Контуры жанра молитвы намечаются уже в юношеских стихотворениях И.А. Бунина «Под орган душа тоскует…» (1889), «В костеле» (1889), «Троица» (1893) и др. Молитвенное обращение ко Христу первоначально сопрягается здесь с эстетическим переживанием таинственно-величавого храмового пространства, овеянного «куреньем мглы» и увенчанного скорбным «Христа распятьем», а также звучания органной музыки, в которой «мука о земном» преображается «песнью небесных сил».

При изучении стихотворных молитв следует исходить из того, что творчество подобного рода — это явление религиозно-эстетического порядка, стремящееся приблизиться к постижению истины посредством выразительных средств языка.

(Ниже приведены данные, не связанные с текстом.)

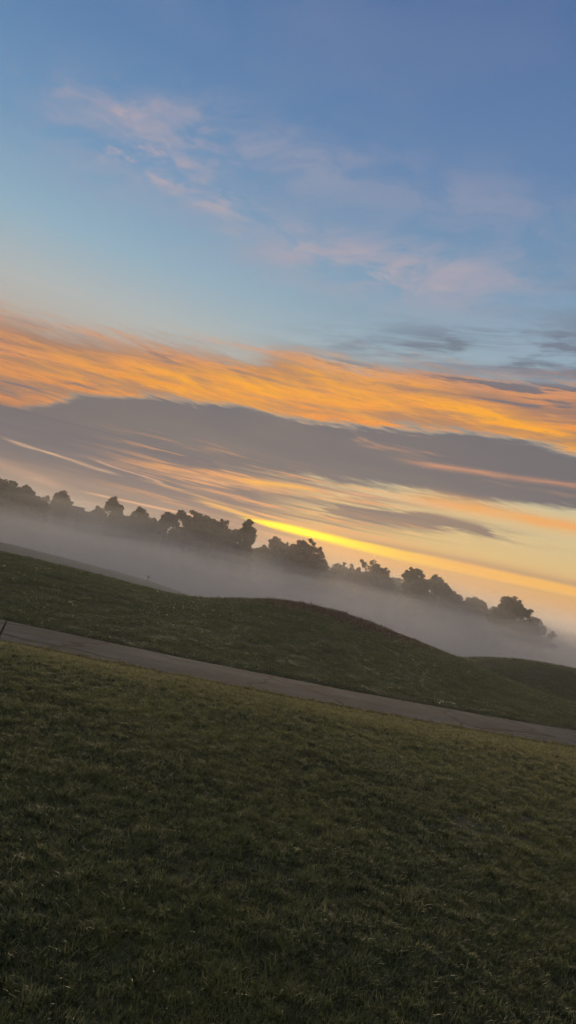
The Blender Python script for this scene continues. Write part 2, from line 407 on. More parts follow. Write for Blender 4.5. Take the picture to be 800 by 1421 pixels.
# ------------------------------------------------------------------ path
pmat, t, b = material('worn concrete')
n1 = mnoise(t, 0.9, 6, 0.6); n2 = mnoise(t, 30, 4, 0.6); n3 = mnoise(t, 2.3, 5, 0.65, stretch=(0.5, 1.6, 1))
c = mramp(t, n1, [(0.3, (0.038, 0.038, 0.039)), (0.5, (0.066, 0.065, 0.065)), (0.72, (0.105, 0.102, 0.100))])
c = mmix(t, mramp(t, n3, [(0.48, (0, 0, 0)), (0.62, (0.75, 0.75, 0.75))]), c, (0.055, 0.050, 0.043))
vo = t.nodes.new('ShaderNodeTexVoronoi'); vo.feature = 'DISTANCE_TO_EDGE'; vo.inputs['Scale'].default_value = 0.45
g_ = t.nodes.new('ShaderNodeNewGeometry'); mx_ = t.nodes.new('ShaderNodeVectorMath'); mx_.operation = 'MULTIPLY_ADD'
nn_ = t.nodes.new('ShaderNodeTexNoise'); nn_.inputs['Scale'].default_value = 2.0; nn_.inputs['Detail'].default_value = 5; t.links.new(g_.outputs['Position'], nn_.inputs['Vector'])
t.links.new(nn_.outputs['Color'], mx_.inputs[0]); mx_.inputs[1].default_value = (0.7, 0.7, 0); t.links.new(g_.outputs['Position'], mx_.inputs[2]); t.links.new(mx_.outputs[0], vo.inputs['Vector'])
c = mmix(t, mramp(t, vo.outputs['Distance'], [(0.0, (0.9, 0.9, 0.9)), (0.012, (0.75, 0.75, 0.75)), (0.03, (0, 0, 0))]), c, (0.025, 0.022, 0.018))
c = mmix(t, 0.5, c, mramp(t, n2, [(0.35, (0.35, 0.35, 0.35)), (0.65, (0.75, 0.75, 0.75))]), 'OVERLAY')
t.links.new(c, b.inputs['Base Color']); b.inputs['Roughness'].default_value = 1.0; b.inputs['Specular IOR Level'].default_value = 0.1
bp = t.nodes.new('ShaderNodeBump'); bp.inputs['Strength'].default_value = 0.5; bp.inputs['Distance'].default_value = 0.01
t.links.new(n2, bp.inputs['Height']); t.links.new(bp.outputs[0], b.inputs['Normal'])
jmat, t, b = material('joint filler'); b.inputs['Base Color'].default_value = (0.02, 0.018, 0.015, 1); b.inputs['Roughness'].default_value = 1
# slabs cast between joints
joints = [-64, -50, -38, -28, -20.6, -12.5, -4.0, 12.6, 25.5, 34, 44, 56]
pv, pf = [], []
for a, bb in zip(joints[:-1], joints[1:]):
    xs = np.linspace(a+0.016, bb-0.016, 32)
    for (dx0, dz) in ((0.0, 0.0),):
        st = len(pv)
        for xx in xs:
            yn = float(near_edge(xx))+0.02; xf = xx-0.62; yf = float(far_edge(xf))-0.02; xm = (xx+xf)/2
            wv = 0.015*math.sin(xx*1.7)+0.012*math.sin(xx*4.1+1)
            zz = -0.49
            pv += [(xx, yn+wv, zz-0.16), (xx, yn+wv, zz-0.012), (xx, yn+wv+0.015, zz), (xm, (yn+yf)/2, zz+0.012), (xf, yf+wv-0.015, zz), (xf, yf+wv, zz-0.012), (xf, yf+wv, zz-0.16)]
        for i in range(len(xs)-1):
            for j in range(6):
                q = st + i*7 + j
                pf.append((q, q+7, q+8, q+1))
        pf.append(tuple(st+j for j in range(7))); e = st+(len(xs)-1)*7; pf.append(tuple(e+6-j for j in range(7)))
path = mesh_obj('path', pv, pf, pmat); tag(path, 'pale grey concrete path crossing the turf', 'path', kind='structure')

# ------------------------------------------------------------------ grass
def tuft(name, nb, rad, h0, h1, wd, lean, mat, seed, seg=3):
    r = np.random.default_rng(seed); V_, F_ = [], []
    for k in range(nb):
        a = r.uniform(0, 2*math.pi); q = rad*math.sqrt(r.uniform()); bx, by = q*math.cos(a), q*math.sin(a)
        hh = r.uniform(h0, h1); d = r.uniform(0, 2*math.pi); L = lean*r.uniform(0.2, 1.5)*hh
        f = d + math.pi/2 + r.uniform(-.6, .6); wx, wy = math.cos(f)*wd*r.uniform(.7, 1.3), math.sin(f)*wd
        st = len(V_)
        for s in range(seg+1):
            u = s/seg; z = hh*(u - 0.28*lean*u*u); px, py = bx+math.cos(d)*L*u*u, by+math.sin(d)*L*u*u
            ww = 0.5*(1-u**1.6)
            if s == seg: V_.append((px, py, z))
            else: V_ += [(px-wx*ww, py-wy*ww, z), (px+wx*ww, py+wy*ww, z)]
        for s in range(seg-1): F_.append((st+2*s, st+2*s+1, st+2*s+3, st+2*s+2))
        F_.append((st+2*seg-2, st+2*seg-1, st+2*seg))
    o = mesh_obj(name, V_, F_, mat); COL.objects.unlink(o); return o
def grass_mat(name, greens, dry, olive, rough=0.42):
    m, t, b = material(name)
    oi = t.nodes.new('ShaderNodeObjectInfo')
    c = mramp(t, oi.outputs['Random'], greens)
    n1 = mnoise(t, 0.55, 4, 0.6); n2 = mnoise(t, 8.0, 4, 0.65)
    c = mmix(t, mramp(t, n1, [(0.44, (0, 0, 0)), (0.64, (0.85, 0.85, 0.85))]), c, olive)
    c = mmix(t, mramp(t, n2, [(0.55, (0, 0, 0)), (0.70, (0.65, 0.65, 0.65))]), c, dry)
    c = brown_top(t, c, (0.060, 0.038, 0.027))
    if name == 'lawn blades':      # bank to the path: yellower turf, its backlit brightness painted into the colour
        gp_ = t.nodes.new('ShaderNodeNewGeometry'); sp_ = t.nodes.new('ShaderNodeSeparateXYZ'); t.links.new(gp_.outputs['Position'], sp_.inputs[0])
        a_ = t.nodes.new('ShaderNodeMath'); a_.operation = 'MULTIPLY_ADD'; t.links.new(n1, a_.inputs[0]); a_.inputs[1].default_value = 5.0; t.links.new(sp_.outputs[1], a_.inputs[2])
        f_ = t.nodes.new('ShaderNodeMapRange'); t.links.new(a_.outputs[0], f_.inputs[0]); f_.inputs[1].default_value = 7.0; f_.inputs[2].default_value = 13.0; f_.inputs[4].default_value = 1.0
        k_ = t.nodes.new('ShaderNodeMath'); k_.operation = 'MULTIPLY'; t.links.new(f_.outputs[0], k_.inputs[0]); t.links.new(oi.outputs['Random'], k_.inputs[1])
        c = mmix(t, k_.outputs[0], c, (0.30, 0.27, 0.11))
    t.links.new(c, b.inputs['Base Color']); b.inputs['Roughness'].default_value = rough; b.inputs['Sheen Weight'].default_value = 0.0
    b.inputs['Specular IOR Level'].default_value = 0.5
    tr = t.nodes.new('ShaderNodeBsdfTranslucent'); t.links.new(c, tr.inputs[0])
    ms = t.nodes.new('ShaderNodeMixShader'); ms.inputs[0].default_value = 0.5
    out = t.nodes['Material Output']
    t.links.new(b.outputs[0], ms.inputs[1]); t.links.new(tr.outputs[0], ms.inputs[2]); t.links.new(ms.outputs[0], out.inputs['Surface'])
    return m
g1 = grass_mat('lawn blades', [(0.0, (0.014, 0.026, 0.009)), (0.3, (0.052, 0.074, 0.026)), (0.6, (0.098, 0.122, 0.045)), (0.85, (0.16, 0.178, 0.075)), (1.0, (0.26, 0.26, 0.14))], (0.115, 0.105, 0.045), (0.12, 0.135, 0.042), 0.5)
g2 = grass_mat('mown rough blades', [(0.0, (0.040, 0.070, 0.018)), (0.5, (0.078, 0.100, 0.030)), (1.0, (0.105, 0.115, 0.042))], (0.085, 0.075, 0.038), (0.045, 0.068, 0.020))

def grass(name, tufts, P, S, label):
    me = bpy.data.meshes.new(name)
    me.vertices.add(len(P)); me.vertices.foreach_set('co', P.astype(np.float32).ravel())
    a = me.attributes.new('sz', 'FLOAT', 'POINT'); a.data.foreach_set('value', S.astype(np.float32))
    a = me.attributes.new('rot', 'FLOAT_VECTOR', 'POINT')
    rr = np.stack([rng.normal(0, 0.16, len(P)), rng.normal(0, 0.16, len(P)), rng.uniform(0, 6.283, len(P))], 1)
    a.data.foreach_set('vector', rr.astype(np.float32).ravel())
    a = me.attributes.new('pick', 'INT', 'POINT'); a.data.foreach_set('value', rng.integers(0, len(tufts), len(P)).astype(np.int32))
    me.update()
    o = bpy.data.objects.new(name, me); COL.objects.link(o)
    ng_ = bpy.data.node_groups.new(name, 'GeometryNodeTree')
    ng_.interface.new_socket('Geometry', in_out='INPUT', socket_type='NodeSocketGeometry')
    ng_.interface.new_socket('Geometry', in_out='OUTPUT', socket_type='NodeSocketGeometry')
    N = ng_.nodes; L = ng_.links
    gi = N.new('NodeGroupInput'); go = N.new('NodeGroupOutput'); ip = N.new('GeometryNodeInstanceOnPoints')
    gti = N.new('GeometryNodeGeometryToInstance')
    for tf in reversed(tufts):
        ob = N.new('GeometryNodeObjectInfo'); ob.inputs['Object'].default_value = tf
        L.new(ob.outputs['Geometry'], gti.inputs[0])
    def attr(nm, ty):
        q = N.new('GeometryNodeInputNamedAttribute'); q.data_type = ty; q.inputs['Name'].default_value = nm; return q.outputs['Attribute']
    L.new(gi.outputs[0], ip.inputs['Points']); L.new(gti.outputs[0], ip.inputs['Instance'])
    ip.inputs['Pick Instance'].default_value = True
    L.new(attr('pick', 'INT'), ip.inputs['Instance Index'])
    L.new(attr('rot', 'FLOAT_VECTOR'), ip.inputs['Rotation']); L.new(attr('sz', 'FLOAT'), ip.inputs['Scale'])
    L.new(ip.outputs[0], go.inputs[0])
    md = o.modifiers.new('grass', 'NODES'); md.node_group = ng_
    tag(o, label, 'grass', kind='stuff'); return o

def scatter(n, x0, x1, y0, y1, keep):
    x = rng.uniform(x0, x1, n); y = rng.uniform(y0, y1, n)
    k = rng.uniform(size=n) < keep(x, y)
    x, y = x[k], y[k]
    return x, y
# small dark divots where the turf is worn through
DIV = [(1.98, 5.86, 0.26), (2.30, 5.80, 0.12), (2.56, 6.34, 0.14), (0.43, 4.86, 0.07), (-0.9, 3.6, 0.05)]
def near_keep(x, y):
    R = np.hypot(x, y)
    k = np.where(R < 5, 1.0, np.where(R < 8, 0.75, 0.5))
    k = np.where(y > near_edge(x) + 0.02 + 0.05*np.sin(x*5.3) + 0.04*np.sin(x*11.7+1) + 0.03*np.sin(x*23) + rng.exponential(0.05, len(x)), 0, k)
    k = k * (0.72 + 0.28*np.clip(lumps(x, y, 0.55, 6, 2)*2.2+0.5, 0, 1))
    for (a, b_, r_) in DIV:
        k = k * (0.12 + 0.88*sstep((np.hypot(x-a, y-b_) - r_*0.6)/(r_*0.9)))
    az = np.abs(np.degrees(np.arctan2(x, y)) - 4)
    return np.where((az > 48) & (R > 2.5), k*0.3, k)
x, y = scatter(820000, -11, 15, 0.8, 17.5, near_keep)
tall = 0.80 + 0.45*np.clip(lumps(x, y, 0.22, 6, 9)+0.4, 0, 1) + 0.15*lumps(x, y, 1.7, 6, 4)
tn = [tuft('tuft', 15, 0.030, 0.020, 0.044, 0.0042, 0.75, g1, s) for s in range(7)]
grass('lawn_grass', tn, np.stack([x, y, np.where(y > near_edge(x)-0.14, np.maximum(height(x, y), -0.50), height(x, y)-0.004)], 1), tall*rng.uniform(0.75, 1.25, len(x)), 'short dewy lawn grass on the near side of the path')
def far_keep(x, y):
    R = np.hypot(x, y); az = np.abs(np.degrees(np.arctan2(x, y)) - 2)
    k = np.clip(16.0/R, 0, 1)**1.6
    k = np.where(y < far_edge(x) + 0.02 + 0.06*np.sin(x*4.1) + 0.04*np.sin(x*13) - rng.exponential(0.05, len(x)), 0, k)
    return np.where(az > 42, k*0.25, k)
x, y = scatter(260000, -26, 30, 13.5, 52, far_keep)
tf = [tuft('rough_tuft', 30, 0.13, 0.03, 0.07, 0.010, 0.8, g2, 50+s) for s in range(5)]
sz = rng.uniform(0.6, 1.3, len(x)) * np.clip(np.hypot(x, y)/22, 0.8, 1.4) * (1 + 0.5*lumps(x, y, 1.3, 6, 5))
top_ = np.exp(-((x-3.6)/5.5)**2 - ((y-33)/5)**2)
sz = sz * (1 + top_*0.8*np.clip(rng.normal(0.3, 0.6, len(x)), 0, 1.5)) + (rng.uniform(size=len(x)) < 0.003)*rng.uniform(0.2, 0.8, len(x))
grass('mound_grass', tf, np.stack([x, y, height(x, y)-0.006], 1), sz, 'mown grass covering the low mounds beyond the path')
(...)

Приобщение к религиозной культуре — это путь прежде всего путь филологии, способ возвращения к мировой культуре, ее традиции.

2. МОЛИТВА В ПОЭТИЧЕСКОМ ТВОРЧЕСТВЕ А. А. АХМАТОВОЙ

2. 1. «Эпитафическая» лирика Анны Ахматовой и ее жанровое своеобразие

На рубеже столетий, в эпоху двух мировых войн, накануне революции, в России возникает, может быть, самая значимая в мировой литературе «женская» поэзия - произведения Анны Ахматовой. 

В читательском восприятии обозначение жанра художественного текста в заголовочном комплексе уже несет информацию. Читатель обладает предыдущим опытом знакомства с аналогичными произведениями и как бы идентифицирует данный текст с уже известными ему образцами, бытующими в литературном обиходе его времени и уходящими корнями в традицию. Жанровое же обозначение в заголовочном комплексе («раме») произведения или цикла служит не только сигнализатором его метасмысла и эмоциональной тональности, но и реанимирует «память жанра». Механизм же взаимодействия «памяти жанра», накопленных в нем традиций с социальным заказом конкретной эпохи и предопределяет то множество индивидуальных авторских выборов, которые совершаются конкретными литераторами.

Но поскольку у литераторов возникают не просто разные, но разноаспектные установки, то и в литературном процессе в одну и ту же эпоху и даже у одного и того же автора сосуществуют не только разные жанры, но и различные «статусы жанра», различные этапы жанровой эволюции. Более того, спонтанное сочетание разноаспектных установок, выступающих как равно доминирующие, приводит к появлению окказиональных, но весьма устойчивых для данного автора или исторического периода жанровых образований.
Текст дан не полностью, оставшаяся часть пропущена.